Das Verhältnis der Hauptangeklagten zu ihren bisherigen drei Anwälten gilt als belastet. Zuletzt hatte sie versucht, Verteidigerin Anja Sturm vom Mandat entbinden zu lassen. Der entsprechende Antrag scheiterte aber am OLG. Es sah keine ausreichenden Anhaltspunkte dafür, dass das Verhältnis zwischen Zschäpe und Sturm so zerrüttet sei, dass die Anwältin ihr Mandat als Pflichtverteidigerin nicht mehr ausüben kann. Zschäpe hatte Sturm und den beiden Mit-Verteidigern Wolfgang Heer und Wolfgang Stahl vorgeworfen, sie unter Druck zu setzen. Sie überlege, "etwas auszusagen", erklärte Zschäpe in einem Brief an das Gericht, ohne konkreter zu werden. Ihre Anwälte hätten aber gedroht, sie dann nicht mehr vertreten zu wollen. Die drei Juristen wiesen diesen Vorwurf zurück.

Mathias Grasel im Kurzporträt

Grasel studierte nach eigenen Angaben Rechtswissenschaften in Konstanz und München. Während seines Studiums und dem anschließenden Referendariat arbeitete er in einer namhaften Münchener Strafrechtskanzlei. Im Anschluss an das Studium leistete er das zweijährige Rechtsreferendariat beim OLG München ab. Nach der Zulassung als Rechtsanwalt im Jahr 2011 war er zunächst als angestellter Rechtsanwalt in einer ebenfalls ausschließlich auf das Strafrecht ausgerichteten Kanzlei tätig. Im Jahr 2014 gründete er eine eigene Kanzlei - mit Schwerpunkt Strafrecht.

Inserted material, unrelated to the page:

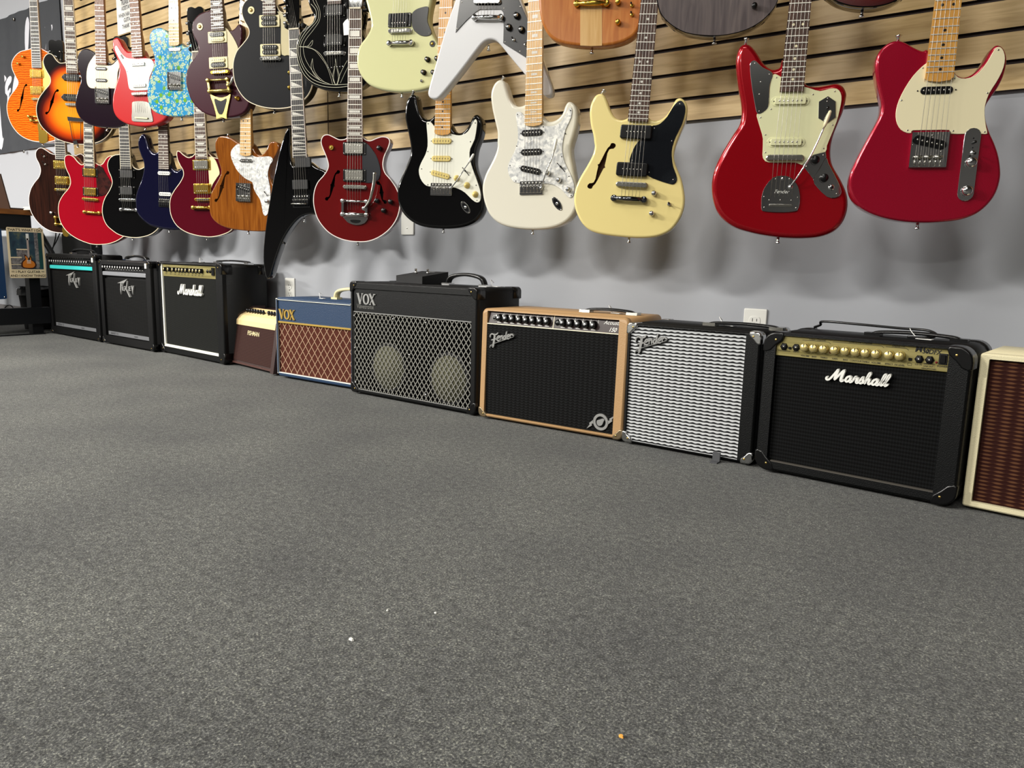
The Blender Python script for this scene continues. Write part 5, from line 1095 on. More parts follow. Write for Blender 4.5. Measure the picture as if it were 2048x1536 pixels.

Im Internet ist Grasel auf mehreren Webportalen als juristischer Experte registriert, der Fragen zu rechtlichen Problemen beantwortet. Auf einer dieser Seiten war er bis in die letzten Tage besonders aktiv. Dort wird er mit 126 Beiträgen gelistet - meist zu Alltagsthemen wie Betrug bei Internetgeschäften, Blitzer-Knöllchen oder Streit unter Nachbarn.